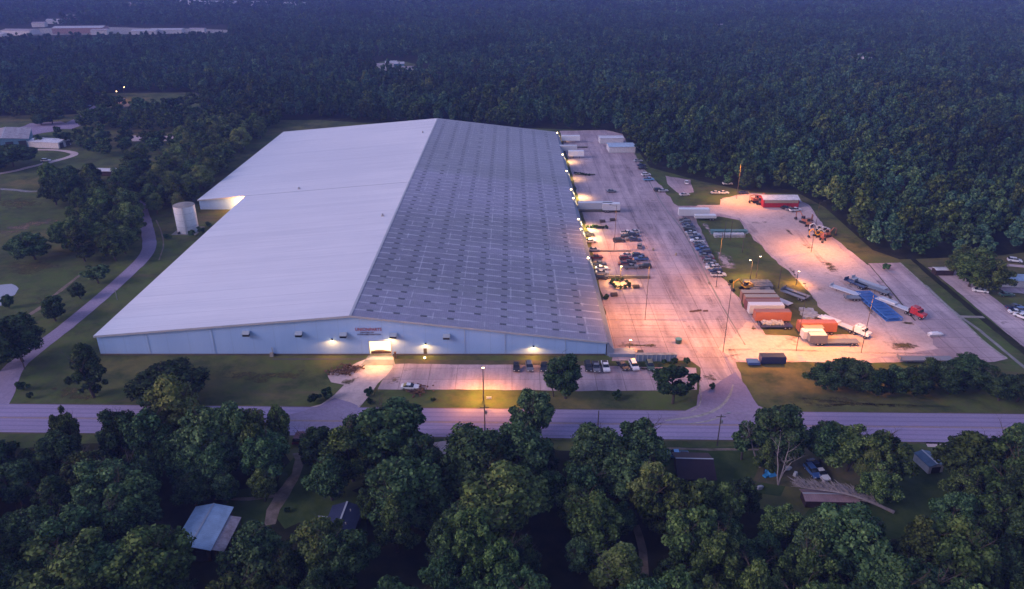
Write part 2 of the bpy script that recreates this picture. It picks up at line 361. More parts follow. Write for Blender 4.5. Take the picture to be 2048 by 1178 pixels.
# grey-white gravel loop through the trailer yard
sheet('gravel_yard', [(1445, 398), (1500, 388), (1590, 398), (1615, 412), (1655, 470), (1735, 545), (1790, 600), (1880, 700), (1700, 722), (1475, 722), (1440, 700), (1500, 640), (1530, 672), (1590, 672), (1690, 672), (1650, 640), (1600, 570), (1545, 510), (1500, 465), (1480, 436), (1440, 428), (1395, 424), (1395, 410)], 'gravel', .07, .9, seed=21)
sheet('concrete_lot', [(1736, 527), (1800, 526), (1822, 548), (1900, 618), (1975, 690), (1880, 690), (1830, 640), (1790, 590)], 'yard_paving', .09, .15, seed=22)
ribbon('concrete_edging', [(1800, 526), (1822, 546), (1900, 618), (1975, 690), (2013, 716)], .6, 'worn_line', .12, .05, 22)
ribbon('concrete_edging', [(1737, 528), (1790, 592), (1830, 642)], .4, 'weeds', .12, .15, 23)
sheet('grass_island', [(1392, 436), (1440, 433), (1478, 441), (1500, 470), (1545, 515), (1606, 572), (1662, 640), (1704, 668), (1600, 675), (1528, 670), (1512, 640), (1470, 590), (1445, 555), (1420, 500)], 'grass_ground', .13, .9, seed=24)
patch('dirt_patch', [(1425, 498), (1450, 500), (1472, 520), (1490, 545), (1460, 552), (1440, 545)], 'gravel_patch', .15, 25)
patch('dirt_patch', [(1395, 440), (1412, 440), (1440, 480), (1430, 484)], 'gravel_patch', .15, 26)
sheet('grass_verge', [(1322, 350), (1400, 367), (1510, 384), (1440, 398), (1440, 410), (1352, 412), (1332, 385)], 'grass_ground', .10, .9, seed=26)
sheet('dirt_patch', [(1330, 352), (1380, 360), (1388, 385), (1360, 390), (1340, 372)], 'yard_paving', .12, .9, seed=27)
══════
Directive:
Reproduce all of the material exactly, apart from the pictures.

Result of this exercise:
Write part 2 of the bpy script that recreates this picture. It picks up at line 361. More parts follow. Write for Blender 4.5. Take the picture to be 2048 by 1178 pixels.
# grey-white gravel loop through the trailer yard
sheet('gravel_yard', [(1445, 398), (1500, 388), (1590, 398), (1615, 412), (1655, 470), (1735, 545), (1790, 600), (1880, 700), (1700, 722), (1475, 722), (1440, 700), (1500, 640), (1530, 672), (1590, 672), (1690, 672), (1650, 640), (1600, 570), (1545, 510), (1500, 465), (1480, 436), (1440, 428), (1395, 424), (1395, 410)], 'gravel', .07, .9, seed=21)
sheet('concrete_lot', [(1736, 527), (1800, 526), (1822, 548), (1900, 618), (1975, 690), (1880, 690), (1830, 640), (1790, 590)], 'yard_paving', .09, .15, seed=22)
ribbon('concrete_edging', [(1800, 526), (1822, 546), (1900, 618), (1975, 690), (2013, 716)], .6, 'worn_line', .12, .05, 22)
ribbon('concrete_edging', [(1737, 528), (1790, 592), (1830, 642)], .4, 'weeds', .12, .15, 23)
sheet('grass_island', [(1392, 436), (1440, 433), (1478, 441), (1500, 470), (1545, 515), (1606, 572), (1662, 640), (1704, 668), (1600, 675), (1528, 670), (1512, 640), (1470, 590), (1445, 555), (1420, 500)], 'grass_ground', .13, .9, seed=24)
patch('dirt_patch', [(1425, 498), (1450, 500), (1472, 520), (1490, 545), (1460, 552), (1440, 545)], 'gravel_patch', .15, 25)
patch('dirt_patch', [(1395, 440), (1412, 440), (1440, 480), (1430, 484)], 'gravel_patch', .15, 26)
sheet('grass_verge', [(1322, 350), (1400, 367), (1510, 384), (1440, 398), (1440, 410), (1352, 412), (1332, 385)], 'grass_ground', .10, .9, seed=26)
sheet('dirt_patch', [(1330, 352), (1380, 360), (1388, 385), (1360, 390), (1340, 372)], 'yard_paving', .12, .9, seed=27)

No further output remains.